KurdistanObserver.com

Iraqi parliament Sets October Date For Election, No Election In Southern Kurdistan

THE ASSOCIATED PRESS
February 14, 2008

BAGHDAD - Parliament cleared the way yesterday for provincial elections this year that could give Sunnis a stronger voice and usher in vast changes to Iraq's power structure.

The new law, which set the vote for Oct. 1, is one of the most sweeping reforms pushed by the Bush administration and signals that Iraq's politicians finally may be ready for small steps toward reconciliation. Passage of benchmark reforms on healing the country's sectarian and ethnic rifts - along with a reduction in violence - were key goals of the 30,000-strong U.S. troop increase the Bush administration ordered early last year.

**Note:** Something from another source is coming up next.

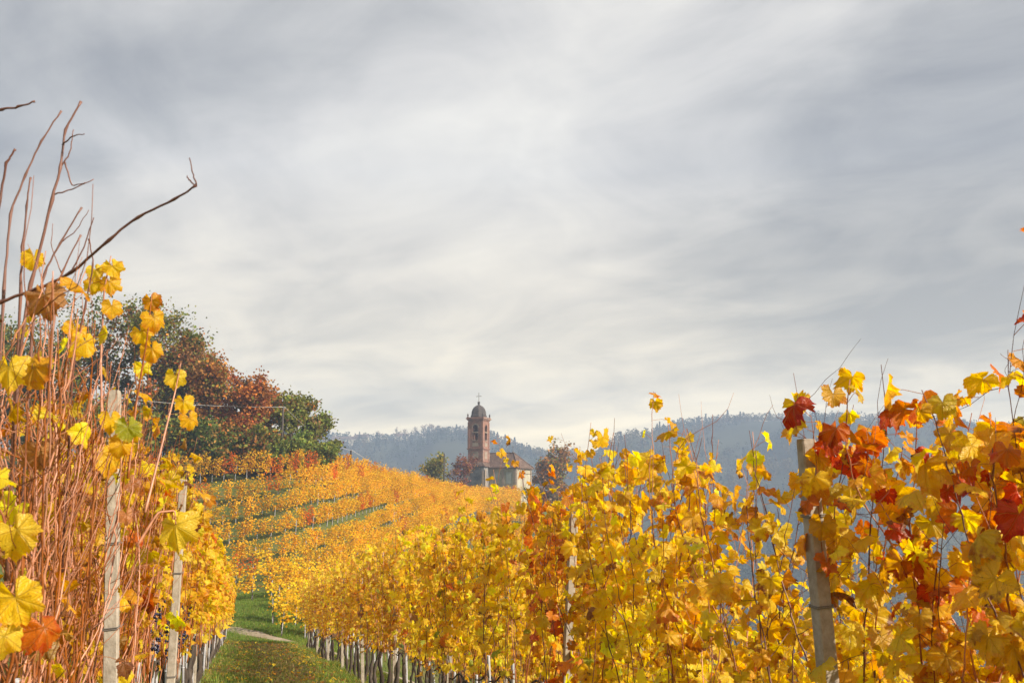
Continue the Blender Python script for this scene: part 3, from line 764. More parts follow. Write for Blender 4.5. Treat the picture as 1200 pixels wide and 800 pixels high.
# --- trellis wires
def wire(v, zo, label, grp, u0=-.5, u1=43):
    g = G(); us = np.arange(u0, u1, .55); r = np.random.default_rng(int(zo * 100) + int(v * 10))
    xs, ys = uv2xy(us, v); z = terrain(xs, ys) + zo + r.normal(0, .006, len(us)); side = r.normal(0, .006, len(us))
    g.tube(np.stack([xs + VA[0] * side, ys + VA[1] * side, z], -1), .0016, 5)
    o = g.build('trellis_wire', M['wire'], None, True); tag(o, label, 'wire', grp)
for zi, nm in zip(WZ, ('lowest', 'second lowest', 'third lowest', 'highest')):
    wire(STV + .08, zi, f'{nm} trellis wire strung along the downhill row', 'trellis wires of the downhill row')
    wire(-.70 - .06, zi, f'{nm} trellis wire strung along the uphill row', 'trellis wires of the uphill row')

# --- bare shoots against the sky (belong to the nearest uphill vine)
near_left = [o for o in COL.objects if o.name.startswith('grapevine') and o.get('group') == 'grapevines of the uphill row']
def bare_vine():
    tgt = near_left[2]; bpy.context.view_layer.update()
    mw = tgt.matrix_world.inverted()
    def T(p): return tuple(mw @ Vector(p))
    sticks = [
        ([(22, 420, 2.75), (36, 259 + 75, 2.72), (62, 230, 2.7), (71, 197, 2.7), (76, 152, 2.7), (95, 119, 2.7)], .0052, [[(73, 170, 2.7), (84, 160, 2.68), (99, 157, 2.66)], [(64, 228, 2.7), (84, 222, 2.7), (110, 210, 2.7)], [(70, 198, 2.7), (82, 180, 2.7), (86, 152, 2.7)], [(76, 190, 2.7), (84, 218, 2.7), (100, 214, 2.68)]]),
        ([(-30, 372, 2.6), (0, 354, 2.6), (45, 338, 2.58), (83, 320, 2.55), (128, 280, 2.5), (161, 254, 2.48), (206, 233, 2.45), (230, 217, 2.43)], .0050, [[(230, 217, 2.43), (226, 205, 2.43), (222, 185, 2.43)], [(228, 217, 2.43), (221, 210, 2.43), (219, 206, 2.43)], [(83, 320, 2.55), (98, 290, 2.55), (110, 255, 2.55)]]),
        ([(5, 330, 2.9), (12, 250, 2.9), (30, 205, 2.9), (48, 165, 2.9), (72, 130, 2.9)], .0042, []),
        ([(38, 380, 2.8), (52, 320, 2.8), (70, 285, 2.8), (96, 243, 2.8)], .0040, [[(70, 285, 2.8), (90, 270, 2.8), (104, 246, 2.8)]]),
        ([(-15, 300, 2.5), (0, 235, 2.5), (8, 190, 2.5), (18, 175, 2.5)], .0045, []),
        ([(-20, 135, 2.4), (2, 128, 2.4), (22, 125, 2.4), (41, 119, 2.4)], .0040, []),
        ([(60, 410, 3.0), (66, 350, 3.0), (72, 320, 3.0), (95, 275, 3.0)], .0042, [[(72, 320, 3.0), (60, 290, 3.0), (62, 262, 3.0)]]),
        ([(86, 420, 3.2), (100, 360, 3.2), (110, 310, 3.2), (104, 280, 3.2)], .0038, []),
        ([(25, 330, 2.9), (26, 290, 2.9), (31, 240, 2.9), (36, 208, 2.9)], .0042, [])]
    for main, rad, side in sticks:
        g = G()
        def pl(q, m=5):
            w = np.array([P(*p) for p in q]); t = np.linspace(0, len(w) - 1, (len(w) - 1) * m + 1)
            w = np.stack([np.interp(t, np.arange(len(w)), w[:, a]) for a in range(3)], -1)
            w[1:-1] = .5 * w[1:-1] + .25 * (w[:-2] + w[2:])
            w[1:-1] += rng.normal(0, .0009, (len(w) - 2, 3))
            return np.array([T(p) for p in w])
        main = [(main[0][0] - 14, main[0][1] + 260, main[0][2] + .05)] + main if main[0][1] < 500 else main
        q = pl(main); rr = np.linspace(rad, rad * .5, len(q)); rr[::5] *= 1.5; rr[-1] *= 1.2
        g.tube(q, rr, 7)
        for s in side:
            w = pl(s); r2 = np.linspace(rad * .45, rad * .25, len(w)); g.tube(w, r2, 6)
        g.build('cane', M['cane_brown'], tgt, True)
    # big near leaves hanging on the uphill canes
    g = G(); r = np.random.default_rng(8)
    LV = [(205, 615, 3.35, .088, 'lemon', (.1, 0, -1), 2), (20, 620, 2.2, .064, 'lemon', (.6, 0, -.7), 0), (18, 700, 2.1, .07, 'yellow', (.3, 0, -1), 1), (5, 745, 2.1, .058, 'lemon', (0, 0, -1), 4), (52, 735, 2.2, .06, 'orange', (.5, 0, -1), 15), (46, 530, 2.6, .06, 'tan', (.1, 0, -1), 14), (52, 345, 2.55, .068, 'tan', (.2, 0, -1), 16),
          (112, 316, 3.4, .042, 'lemon', (.3, 0, -.6), 0), (132, 312, 3.4, .05, 'yellow', (.4, 0, -.8), 1), (128, 330, 3.4, .05, 'gold', (.2, 0, -1), 2), (108, 332, 3.4, .045, 'yellow', (0, 0, -1), 3), (131, 358, 3.4, .05, 'gold', (.1, 0, -1), 5), (40, 300, 2.8, .045, 'yellow', (.1, 0, -1), 6), (10, 430, 2.3, .06, 'lemon', (0, 0, -1), 2),
          (178, 352, 3.5, .05, 'amber', (.3, 0, -1), 1), (180, 372, 3.5, .06, 'gold', (.3, 0, -1), 3), (165, 388, 3.5, .055, 'yellow', (.5, 0, -1), 4), (178, 408, 3.5, .055, 'gold', (.2, 0, -1), 6), (100, 400, 3.2, .06, 'yellow', (.2, 0, -1), 0), (88, 385, 3.2, .055, 'gold', (.2, 0, -1), 1), (215, 470, 3.7, .05, 'yellow', (.1, 0, -1), 2), (222, 490, 3.7, .05, 'gold', (.3, 0, -1), 3), (205, 440, 3.7, .055, 'lemon', (0, 0, -1), 5), (150, 500, 3.3, .062, 'green', (.1, 0, -1), 1), (130, 490, 3.3, .055, 'yellow', (.1, 0, -1), 2), (143, 520, 3.3, .055, 'gold', (-.1, 0, -1), 4)]
    tgt2 = near_left[3]; mw2 = tgt2.matrix_world.inverted()
    R3 = np.array(mw2.to_3x3())
    pos = np.array([tuple(mw2 @ Vector(P(a, b, c))) for a, b, c, *_ in LV])
    tip = np.array([q[5] for q in LV], float) @ R3.T
    nr = (np.array([(.35, -.9, .35)] * len(LV)) + r.normal(0, .25, (len(LV), 3))) @ R3.T
    c1 = np.array([PAL[q[4]][0] for q in LV]); c2 = np.array([PAL[q[4]][1] for q in LV])
    put_leaves(g, 'hi', pos, tip, nr, np.array([q[3] for q in LV]), c1, c2, r, np.array([q[6] for q in LV]))
    # the shoots they hang on
    for path in ([(120, 520, 3.3), (118, 420, 3.4), (122, 340, 3.4), (130, 300, 3.4)], [(150, 560, 3.4), (160, 470, 3.5), (172, 400, 3.5), (178, 345, 3.5)], [(170, 600, 3.5), (190, 520, 3.6), (205, 460, 3.7), (212, 425, 3.7)], [(160, 640, 3.3), (185, 600, 3.33), (205, 598, 3.35), (206, 614, 3.35)]):
        w = np.array([tuple(mw2 @ Vector(P(*p))) for p in path]); t = np.linspace(0, 3, 22)
        w = np.stack([np.interp(t, np.arange(4), w[:, a]) for a in range(3)], -1); w[1:-1] = .5 * w[1:-1] + .25 * (w[:-2] + w[2:])
        for a in range(len(LV)):
            dd = np.linalg.norm(w - pos[a], axis=1); i = dd.argmin()
            if dd[i] < .12: g.tube([w[i], .5 * (w[i] + pos[a]) + (0, 0, .01), pos[a]], .0013, 3, 0, False, (.42, .12, .03))
        cg = G(); cg.tube(w, np.linspace(.0045, .002, 22), 6); cg.build('cane', M['cane_red'], tgt2, True)
    g.build('foliage', M['leaf'], tgt2, True)
bare_vine()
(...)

Violence has dropped markedly, but political progress lagged until the logjam broke yesterday by the narrowest margins.

The outcome of the October elections is likely to reshape Iraq's political map. Sunnis, who sat out 2005 elections, could claim a much stronger role in political affairs. Among majority Shias, it could be a key test of strength for factions fighting for control in the oil-rich south.

The Bush administration hailed the law's passage. "Many said that Iraq's communities couldn't relate to each other. Their grievances, their distrusts were so profound, they couldn't reach fundamental compromises. Well, we've never believed that that was a correct assessment," David Satterfield, senior adviser to Secretary of State Condoleezza Rice, said.

Debate on the provincial elections was raucous and ended in a tie, broken by parliament Speaker Mahmoud al-Mashhadani, a Sunni. He threatened to disband the legislature Tuesday night and call early elections because lawmakers failed to compromise or even maintain a quorum.

The law was bundled together with the $48- billion 2008 budget. Kurds, who operate from a semiautonomous region in the north, insisted on the move, fearing they might otherwise be double-crossed on a deal that lets them keep their 17 percent share of the national budget. The law calls for new elections in all of Iraq's provinces, except those in the Kurdistan region.

Radical Shia cleric Muqtada al-Sadr was said to strongly back it as a means of unseating rival politicians of the Supreme Islamic Iraqi Council, who now have a lock on power in Shia provinces.

Nouri al-Maliki, the prime minister, was said to back the provincial election law because it was widely believed the al-Sadr faction would be the big winner in Shiite provinces - reducing the power of al-Hakim, who is the Iraqi leader's main rival.